Solved – What does the input matrix for deep learning architechture look like

deep learning

I am somewhat new to deep learning and trying to understand the different architectures. There are a couple things that confuse me greatly with regards to setting up the input:

i) I believe the input data is usually vectorized or flattened; how then is the local 2D structure (in the case of an image) or 3D structure (for video data) accounted for.

ii) how does one arrange the input matrix — there are patches within a single image that are used as well as the entire training set.
For instance, say we use a 100 images from the MNIST dataset as a training set. There are 10 classes and let us say 10 images for each class. Each image has a 28 x 28 pixel dimension.

Is the input data set then organized as:

— vectorize the image — 28 x 28 = 784
—So for 100 images will we have a 784 x 100 matrix?
—What about if we train on several 10 x 10 patches randomly sampled from each image?

I understand there are different architectures. Explaining the input for any one of them will help me greatly.

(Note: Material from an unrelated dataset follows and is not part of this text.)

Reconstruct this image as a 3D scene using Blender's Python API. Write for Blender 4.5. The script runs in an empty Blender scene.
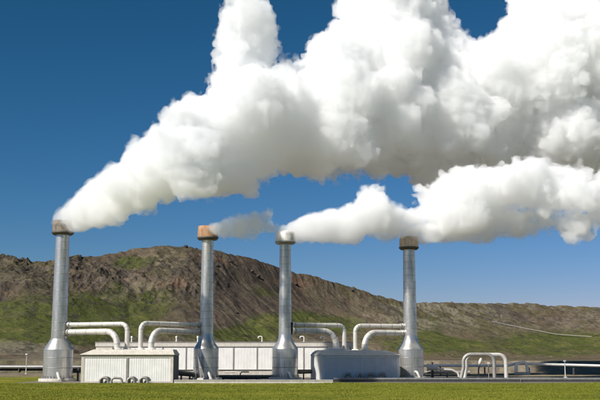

I am reading this paper for instance: http://ai.stanford.edu/~wzou/cvpr_LeZouYeungNg11.pdf
I don't understand the inputs and therefore the convolution fully.

Best Answer

  1. Yes, flattening "hides" local structure, so you don't really want to do it. And, since convolutional methods, for example, depend on such structure, flattening is not used with them. This gives you a tensor of 3rd order (of shape $N \times w \times h$) instead of a matrix (of shape $N \times wh$): you can think of tensors as of general multidimensional arrays, then matrix is 2-dimensional array (and a special case of tensor), and a n-dimensional array is tensor of nth order.

    It turned out, it's so convenient to use tensors to operate on such data, that theano makes heavy use of them.

  2. Cool thing about tensor is that they're of arbitrary dimension. For example, think of working with images. You have $N$ samples, each of $c$ channels (i.e., R, G, B, though other representation seem more favorable), each of $w \times h$ pixels in size. You can represent such dataset as 4-tensor of shape $N \times c \times w \times h$.

    It's even more useful if you're familiar with ConvNet's details and the notion of feature maps, since intermediate result is a 4-tensor of shape $N \times F \times w \times h$ where $F$ is number of feature maps.